La détection de ces équivalents extrasolaires du nuage de poussière zodiacale était un défi observationnel parce que ceux-ci sont à la fois très proches de l’étoile centrale et beaucoup moins lumineux que celle-ci, qui a tendance à "éblouir" l’instrument. « Il fallait combiner la très haute résolution de CHARA avec la très grande dynamique de FLUOR pour pouvoir les détecter", précise Vincent Coudé du Foresto, astronome de l’Observatoire de Paris, et développeur de l’instrument. Cette technique d’interférométrie donne accès à un pouvoir de résolution semblable à celui d’un télescope géant de 330 mètres en combinant les lumières collectées par des télescopes séparés de plusieurs dizaines à centaines de mètres. Elle a permis de distinguer la lumière « exo-zodiacale » ténue, créée par les grains de poussières chauds, du rayonnement puissant de l’étoile.
En étudiant un ensemble d’une quarantaine d’étoiles sur huit ans, la collaboration de recherche franco-belge fournit pour la première fois une estimation de la fraction d’étoiles proches possédant des poussières exo-zodiacales. Selon Olivier Absil, chercheur à l’Université de Liège et auteur principal de l’article, « Près de 20% des étoiles similaires au Soleil possèdent des poussières chaudes à proximité ou à l’intérieur de la zone habitable ; cette fraction s’élève à 30% lorsque des étoiles jusqu’à deux fois plus chaudes, telle Vega, sont inclues dans l’échantillon. » La lumière exo-zodiacale est donc un phénomène relativement courant dans les systèmes de type solaire à prendre sérieusement en compte dans les futurs programmes spatiaux dédiés à la détection directe d’exo-terres.
Outre cette première étude statistique d’importance sur la présence effective de la lumière exo-zodiacale autour des étoiles proches, les astronomes émettent les toutes premières hypothèses sur la provenance même de ces grains de poussières chauds à l’origine de cette diffusion lumineuse. Pour des étoiles semblables à notre Soleil, la présence de poussières exo-zodiacales chaudes semble reliée à la présence de poussières froides, notamment détectées par le satellite Herschel de l’ESA, et situées dans des ceintures externes semblables à la ceinture de Kuiper, résidu de la formation du Système solaire. Selon Olivier Absil, « Cette corrélation suggère l’existence d’une condition sine qua non, pour les poussières chaudes, celle d’être intimement reliées aux poussières froides qui constitueraient ainsi d’énormes réservoirs externes de poussières et de petits corps situés aux confins de ces systèmes stellaires et entretenant le phénomène. » L’apport en poussières se ferait alors via une injection soutenue de comètes dans le système interne depuis la ceinture externe.

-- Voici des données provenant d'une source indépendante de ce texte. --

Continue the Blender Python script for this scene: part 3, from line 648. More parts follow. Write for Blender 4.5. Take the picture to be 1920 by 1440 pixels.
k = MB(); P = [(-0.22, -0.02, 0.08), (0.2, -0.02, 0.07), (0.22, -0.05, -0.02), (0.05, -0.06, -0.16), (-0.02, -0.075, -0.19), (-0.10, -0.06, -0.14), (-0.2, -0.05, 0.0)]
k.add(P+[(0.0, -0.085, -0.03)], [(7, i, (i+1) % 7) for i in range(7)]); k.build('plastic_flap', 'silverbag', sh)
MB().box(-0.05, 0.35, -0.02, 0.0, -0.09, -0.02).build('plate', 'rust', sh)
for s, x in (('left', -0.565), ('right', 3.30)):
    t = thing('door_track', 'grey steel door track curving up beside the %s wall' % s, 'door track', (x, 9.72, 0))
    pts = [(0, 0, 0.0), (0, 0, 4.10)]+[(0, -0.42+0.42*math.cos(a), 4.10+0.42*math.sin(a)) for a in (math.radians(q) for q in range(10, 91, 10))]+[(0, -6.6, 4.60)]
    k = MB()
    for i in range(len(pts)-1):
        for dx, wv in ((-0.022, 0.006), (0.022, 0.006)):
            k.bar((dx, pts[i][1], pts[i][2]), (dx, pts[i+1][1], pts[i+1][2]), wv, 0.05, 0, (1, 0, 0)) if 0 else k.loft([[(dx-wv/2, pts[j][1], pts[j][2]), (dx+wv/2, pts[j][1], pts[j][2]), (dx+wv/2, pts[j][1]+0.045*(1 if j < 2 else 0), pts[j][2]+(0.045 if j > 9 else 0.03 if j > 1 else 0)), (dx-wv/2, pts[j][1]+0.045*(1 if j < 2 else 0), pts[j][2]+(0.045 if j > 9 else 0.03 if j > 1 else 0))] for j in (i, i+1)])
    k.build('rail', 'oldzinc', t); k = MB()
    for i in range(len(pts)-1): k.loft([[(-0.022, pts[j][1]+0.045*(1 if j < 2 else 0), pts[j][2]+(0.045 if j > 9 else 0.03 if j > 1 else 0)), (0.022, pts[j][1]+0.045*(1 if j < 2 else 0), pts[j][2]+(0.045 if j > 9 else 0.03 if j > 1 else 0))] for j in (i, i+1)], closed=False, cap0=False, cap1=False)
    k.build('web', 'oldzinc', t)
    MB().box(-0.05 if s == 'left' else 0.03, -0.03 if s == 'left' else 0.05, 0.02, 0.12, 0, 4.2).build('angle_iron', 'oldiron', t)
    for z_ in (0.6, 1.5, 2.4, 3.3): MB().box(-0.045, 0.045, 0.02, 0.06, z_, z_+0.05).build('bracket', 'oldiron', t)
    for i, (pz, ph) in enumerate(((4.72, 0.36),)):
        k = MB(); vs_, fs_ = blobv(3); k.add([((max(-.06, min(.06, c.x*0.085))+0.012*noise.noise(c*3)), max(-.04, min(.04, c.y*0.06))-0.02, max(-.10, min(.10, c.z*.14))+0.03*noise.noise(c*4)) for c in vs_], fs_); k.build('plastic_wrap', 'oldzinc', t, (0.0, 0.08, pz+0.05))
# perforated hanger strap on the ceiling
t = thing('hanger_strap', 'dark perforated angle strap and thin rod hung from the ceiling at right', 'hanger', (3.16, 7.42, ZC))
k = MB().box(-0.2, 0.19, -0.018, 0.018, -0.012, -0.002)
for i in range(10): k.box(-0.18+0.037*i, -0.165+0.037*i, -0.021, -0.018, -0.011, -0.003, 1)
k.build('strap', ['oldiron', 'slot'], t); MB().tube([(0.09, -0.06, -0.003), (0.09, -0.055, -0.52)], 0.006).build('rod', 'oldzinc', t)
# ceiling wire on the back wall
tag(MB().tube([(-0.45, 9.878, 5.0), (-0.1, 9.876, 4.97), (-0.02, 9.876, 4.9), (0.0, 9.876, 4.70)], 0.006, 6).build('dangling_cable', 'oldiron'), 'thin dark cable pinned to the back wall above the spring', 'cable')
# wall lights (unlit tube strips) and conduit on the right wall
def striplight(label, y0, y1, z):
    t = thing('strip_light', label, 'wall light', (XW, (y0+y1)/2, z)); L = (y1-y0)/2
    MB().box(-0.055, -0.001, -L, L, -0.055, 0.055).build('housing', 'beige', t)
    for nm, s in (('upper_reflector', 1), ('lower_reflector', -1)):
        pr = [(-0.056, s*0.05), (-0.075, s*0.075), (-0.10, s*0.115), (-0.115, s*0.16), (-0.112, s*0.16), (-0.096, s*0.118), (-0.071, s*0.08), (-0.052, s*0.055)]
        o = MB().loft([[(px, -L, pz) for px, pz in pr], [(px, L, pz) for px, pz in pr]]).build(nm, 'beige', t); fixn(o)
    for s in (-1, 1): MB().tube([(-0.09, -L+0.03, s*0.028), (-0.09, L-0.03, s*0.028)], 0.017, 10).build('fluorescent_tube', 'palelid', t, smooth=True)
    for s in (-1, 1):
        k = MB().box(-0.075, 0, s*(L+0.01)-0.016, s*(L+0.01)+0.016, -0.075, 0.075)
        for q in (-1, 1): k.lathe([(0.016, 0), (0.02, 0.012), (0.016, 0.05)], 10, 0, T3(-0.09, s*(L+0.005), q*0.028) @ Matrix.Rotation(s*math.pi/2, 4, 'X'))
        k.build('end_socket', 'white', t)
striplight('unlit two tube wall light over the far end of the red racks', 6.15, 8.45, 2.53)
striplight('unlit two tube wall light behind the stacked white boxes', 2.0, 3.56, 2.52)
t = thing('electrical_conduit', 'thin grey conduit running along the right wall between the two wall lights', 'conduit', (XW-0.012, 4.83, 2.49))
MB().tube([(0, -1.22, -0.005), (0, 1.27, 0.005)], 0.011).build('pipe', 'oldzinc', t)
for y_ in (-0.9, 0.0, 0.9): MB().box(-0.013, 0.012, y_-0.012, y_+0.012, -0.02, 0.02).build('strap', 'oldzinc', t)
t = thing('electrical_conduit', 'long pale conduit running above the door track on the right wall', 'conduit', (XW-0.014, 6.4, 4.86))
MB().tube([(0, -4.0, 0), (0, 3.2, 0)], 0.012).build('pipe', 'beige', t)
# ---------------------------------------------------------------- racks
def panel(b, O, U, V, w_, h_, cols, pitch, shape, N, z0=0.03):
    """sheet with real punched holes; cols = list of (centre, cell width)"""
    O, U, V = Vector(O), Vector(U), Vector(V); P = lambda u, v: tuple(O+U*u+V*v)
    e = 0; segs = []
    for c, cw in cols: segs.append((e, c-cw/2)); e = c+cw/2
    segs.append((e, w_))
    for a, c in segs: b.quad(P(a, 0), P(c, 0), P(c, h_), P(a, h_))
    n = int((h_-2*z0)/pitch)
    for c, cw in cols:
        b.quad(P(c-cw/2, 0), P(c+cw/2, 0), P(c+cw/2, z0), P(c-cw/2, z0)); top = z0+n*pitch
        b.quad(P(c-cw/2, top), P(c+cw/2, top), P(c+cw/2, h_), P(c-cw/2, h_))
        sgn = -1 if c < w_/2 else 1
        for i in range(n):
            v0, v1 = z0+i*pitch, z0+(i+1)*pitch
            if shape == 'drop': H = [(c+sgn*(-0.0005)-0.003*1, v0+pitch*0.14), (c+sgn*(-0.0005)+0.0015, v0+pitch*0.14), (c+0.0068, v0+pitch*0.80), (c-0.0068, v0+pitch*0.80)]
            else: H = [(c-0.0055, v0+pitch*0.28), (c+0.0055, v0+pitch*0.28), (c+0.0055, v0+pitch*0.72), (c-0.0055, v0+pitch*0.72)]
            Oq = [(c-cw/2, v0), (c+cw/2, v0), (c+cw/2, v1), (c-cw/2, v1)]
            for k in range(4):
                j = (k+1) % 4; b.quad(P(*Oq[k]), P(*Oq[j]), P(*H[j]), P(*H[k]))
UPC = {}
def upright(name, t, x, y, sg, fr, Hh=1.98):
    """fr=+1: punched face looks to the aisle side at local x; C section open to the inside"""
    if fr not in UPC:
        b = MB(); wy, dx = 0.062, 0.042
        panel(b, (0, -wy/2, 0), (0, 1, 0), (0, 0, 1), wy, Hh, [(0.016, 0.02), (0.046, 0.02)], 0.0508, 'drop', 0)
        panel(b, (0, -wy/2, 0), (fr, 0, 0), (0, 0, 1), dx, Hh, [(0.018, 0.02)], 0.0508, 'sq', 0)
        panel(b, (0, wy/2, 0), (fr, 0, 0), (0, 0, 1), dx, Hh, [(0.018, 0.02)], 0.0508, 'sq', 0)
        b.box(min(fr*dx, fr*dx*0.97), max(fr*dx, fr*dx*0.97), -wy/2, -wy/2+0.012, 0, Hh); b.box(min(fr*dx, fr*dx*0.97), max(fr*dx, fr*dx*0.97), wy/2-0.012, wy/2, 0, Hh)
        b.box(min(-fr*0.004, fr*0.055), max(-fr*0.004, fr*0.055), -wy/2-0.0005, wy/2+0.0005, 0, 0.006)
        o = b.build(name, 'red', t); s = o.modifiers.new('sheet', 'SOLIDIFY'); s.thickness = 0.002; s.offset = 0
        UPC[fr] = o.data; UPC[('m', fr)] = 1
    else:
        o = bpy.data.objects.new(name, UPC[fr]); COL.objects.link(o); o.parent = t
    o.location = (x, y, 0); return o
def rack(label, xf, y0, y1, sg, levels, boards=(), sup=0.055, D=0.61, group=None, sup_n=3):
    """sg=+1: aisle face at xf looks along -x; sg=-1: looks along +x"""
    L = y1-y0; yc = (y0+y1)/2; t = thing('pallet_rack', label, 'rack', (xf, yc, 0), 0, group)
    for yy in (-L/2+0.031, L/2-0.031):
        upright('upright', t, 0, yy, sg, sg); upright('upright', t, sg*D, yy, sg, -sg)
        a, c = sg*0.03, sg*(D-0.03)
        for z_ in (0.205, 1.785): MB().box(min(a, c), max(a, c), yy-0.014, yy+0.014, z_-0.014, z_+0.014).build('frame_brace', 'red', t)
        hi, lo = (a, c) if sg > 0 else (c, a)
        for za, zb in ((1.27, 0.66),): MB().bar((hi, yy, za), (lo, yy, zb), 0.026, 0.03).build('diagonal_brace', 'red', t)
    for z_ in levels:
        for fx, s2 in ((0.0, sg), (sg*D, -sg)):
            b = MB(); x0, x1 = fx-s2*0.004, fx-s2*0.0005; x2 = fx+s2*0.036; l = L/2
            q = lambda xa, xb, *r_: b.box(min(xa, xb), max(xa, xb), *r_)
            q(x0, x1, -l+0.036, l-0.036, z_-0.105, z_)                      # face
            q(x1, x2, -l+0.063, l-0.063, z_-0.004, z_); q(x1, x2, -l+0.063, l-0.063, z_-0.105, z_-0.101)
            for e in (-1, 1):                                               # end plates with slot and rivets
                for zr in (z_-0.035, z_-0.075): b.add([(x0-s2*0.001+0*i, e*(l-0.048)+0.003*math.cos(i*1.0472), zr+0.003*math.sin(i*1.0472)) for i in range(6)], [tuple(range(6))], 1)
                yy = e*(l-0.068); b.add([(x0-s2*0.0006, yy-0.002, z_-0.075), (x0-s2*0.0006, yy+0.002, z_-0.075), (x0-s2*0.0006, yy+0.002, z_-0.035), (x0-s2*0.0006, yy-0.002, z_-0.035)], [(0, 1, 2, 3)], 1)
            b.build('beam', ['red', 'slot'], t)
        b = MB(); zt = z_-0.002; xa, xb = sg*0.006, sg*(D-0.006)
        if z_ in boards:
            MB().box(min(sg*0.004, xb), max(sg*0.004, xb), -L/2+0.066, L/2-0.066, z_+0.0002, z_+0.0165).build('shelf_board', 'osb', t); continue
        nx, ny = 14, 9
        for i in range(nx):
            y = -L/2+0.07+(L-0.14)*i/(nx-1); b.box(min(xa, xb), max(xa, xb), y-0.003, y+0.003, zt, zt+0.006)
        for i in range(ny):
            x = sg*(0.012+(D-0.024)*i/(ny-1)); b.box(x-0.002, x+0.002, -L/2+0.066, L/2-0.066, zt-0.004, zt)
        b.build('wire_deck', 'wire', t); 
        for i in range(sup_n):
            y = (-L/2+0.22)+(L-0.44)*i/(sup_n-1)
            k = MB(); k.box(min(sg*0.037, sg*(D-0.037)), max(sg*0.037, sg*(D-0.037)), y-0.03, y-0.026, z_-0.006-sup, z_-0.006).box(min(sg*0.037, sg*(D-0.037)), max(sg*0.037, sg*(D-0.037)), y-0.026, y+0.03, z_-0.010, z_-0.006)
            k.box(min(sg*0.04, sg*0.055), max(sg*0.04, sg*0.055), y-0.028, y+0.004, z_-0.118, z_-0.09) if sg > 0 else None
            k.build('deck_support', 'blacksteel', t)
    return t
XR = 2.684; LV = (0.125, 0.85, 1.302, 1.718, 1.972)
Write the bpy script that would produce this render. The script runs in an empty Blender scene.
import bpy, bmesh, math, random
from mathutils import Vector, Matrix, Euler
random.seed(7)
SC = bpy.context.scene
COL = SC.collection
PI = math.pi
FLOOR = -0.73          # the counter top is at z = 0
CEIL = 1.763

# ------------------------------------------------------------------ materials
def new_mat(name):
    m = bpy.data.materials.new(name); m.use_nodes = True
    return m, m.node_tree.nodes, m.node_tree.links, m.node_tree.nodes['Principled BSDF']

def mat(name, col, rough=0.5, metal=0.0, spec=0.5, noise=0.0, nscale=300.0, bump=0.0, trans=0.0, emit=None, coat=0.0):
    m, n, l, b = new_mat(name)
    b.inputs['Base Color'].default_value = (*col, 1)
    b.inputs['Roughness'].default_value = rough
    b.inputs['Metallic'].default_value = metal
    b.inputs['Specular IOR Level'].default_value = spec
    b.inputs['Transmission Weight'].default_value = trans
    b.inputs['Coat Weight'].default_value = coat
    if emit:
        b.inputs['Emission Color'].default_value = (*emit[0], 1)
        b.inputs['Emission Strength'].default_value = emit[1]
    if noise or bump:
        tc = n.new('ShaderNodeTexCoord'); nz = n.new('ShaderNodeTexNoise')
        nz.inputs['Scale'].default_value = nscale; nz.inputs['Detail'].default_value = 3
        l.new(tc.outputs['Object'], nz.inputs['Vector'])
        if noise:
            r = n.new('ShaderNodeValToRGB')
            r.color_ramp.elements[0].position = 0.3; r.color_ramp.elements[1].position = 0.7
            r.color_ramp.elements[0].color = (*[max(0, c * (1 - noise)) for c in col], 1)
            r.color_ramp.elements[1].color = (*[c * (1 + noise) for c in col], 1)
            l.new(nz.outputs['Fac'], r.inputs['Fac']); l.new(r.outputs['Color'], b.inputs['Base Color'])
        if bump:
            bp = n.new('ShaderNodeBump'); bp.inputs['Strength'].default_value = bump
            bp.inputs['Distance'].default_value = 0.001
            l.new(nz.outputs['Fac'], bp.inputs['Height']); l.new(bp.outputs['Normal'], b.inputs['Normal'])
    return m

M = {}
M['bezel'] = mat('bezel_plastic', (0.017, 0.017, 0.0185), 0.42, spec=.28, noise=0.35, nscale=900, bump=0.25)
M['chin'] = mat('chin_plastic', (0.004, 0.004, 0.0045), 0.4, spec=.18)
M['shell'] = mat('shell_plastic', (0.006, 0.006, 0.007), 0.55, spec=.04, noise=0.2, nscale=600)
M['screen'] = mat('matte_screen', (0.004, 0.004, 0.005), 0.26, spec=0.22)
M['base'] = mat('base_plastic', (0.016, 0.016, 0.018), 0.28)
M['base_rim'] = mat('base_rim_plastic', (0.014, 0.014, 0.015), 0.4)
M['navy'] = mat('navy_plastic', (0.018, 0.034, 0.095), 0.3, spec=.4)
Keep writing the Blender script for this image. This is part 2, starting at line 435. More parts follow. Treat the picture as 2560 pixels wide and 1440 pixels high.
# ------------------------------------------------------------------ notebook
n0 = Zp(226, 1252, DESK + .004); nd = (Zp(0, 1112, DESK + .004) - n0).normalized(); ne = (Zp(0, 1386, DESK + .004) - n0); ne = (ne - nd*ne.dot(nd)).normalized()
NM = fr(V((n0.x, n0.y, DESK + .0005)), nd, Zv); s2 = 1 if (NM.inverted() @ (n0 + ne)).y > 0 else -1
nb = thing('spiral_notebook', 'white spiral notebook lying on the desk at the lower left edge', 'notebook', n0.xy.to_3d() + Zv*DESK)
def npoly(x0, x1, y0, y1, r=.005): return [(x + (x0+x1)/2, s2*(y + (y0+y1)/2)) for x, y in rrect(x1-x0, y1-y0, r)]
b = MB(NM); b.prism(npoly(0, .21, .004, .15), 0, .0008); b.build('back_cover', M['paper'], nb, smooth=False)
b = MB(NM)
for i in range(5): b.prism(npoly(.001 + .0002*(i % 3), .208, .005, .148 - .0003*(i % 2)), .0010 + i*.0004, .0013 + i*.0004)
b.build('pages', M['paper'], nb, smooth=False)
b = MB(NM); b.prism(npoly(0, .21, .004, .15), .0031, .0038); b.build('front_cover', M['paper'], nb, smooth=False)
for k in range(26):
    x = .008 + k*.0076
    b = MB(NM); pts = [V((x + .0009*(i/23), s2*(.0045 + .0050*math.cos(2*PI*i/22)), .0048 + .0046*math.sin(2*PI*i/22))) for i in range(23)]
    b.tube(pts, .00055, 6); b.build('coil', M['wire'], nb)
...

Puisque ce scénario requiert d’importantes perturbations de la ceinture externe pour précipiter les petits corps dans le système interne, les chercheurs tiennent peut-être là des preuves indirectes de l’existence de planètes autour de ces étoiles proches.
Ces résultats sont le fruit d’une observation systématique durant 8 ans d’une quarantaine d’étoiles proches menée à l’aide de FLUOR, un instrument développé en France et installé depuis 2002 sur l’interféromètre stellaire CHARA, à l’observatoire du Mont Wilson (Californie).
CHARA (Center for High Angular Resolution Astronomy) de l’Université d’Etat de Géorgie (Georgia State University - GSU) permet, à partir de six télescopes de 1 mètre répartis sur le Mont Wilson en Californie, de simuler un télescope géant de près de 330 m, et de distinguer ainsi des détails de seulement 200 microsecondes d’angle, à peine plus gros qu’un ballon de football vu de la Lune ! La lumière collectée par le réseau CHARA est recombinée par l’instrument FLUOR (Fiber Linked Unit for Optical Recombination), développé par le Laboratoire d’études spatiales et d’instrumentation en astrophysique - LESIA de l’Observatoire de Paris (Unité de recherche Observatoire de Paris / CNRS / Université Pierre et Marie Curie / Université Paris Diderot), avec un fort appui de l’Institut National des Sciences de l’Univers du CNRS.
Référence
"A near-infrared interferometric survey of debris discs stars : First statistics based on 42 stars observed with CHARA/FLUOR", Absil et al. 2013, A&A, 555, A104.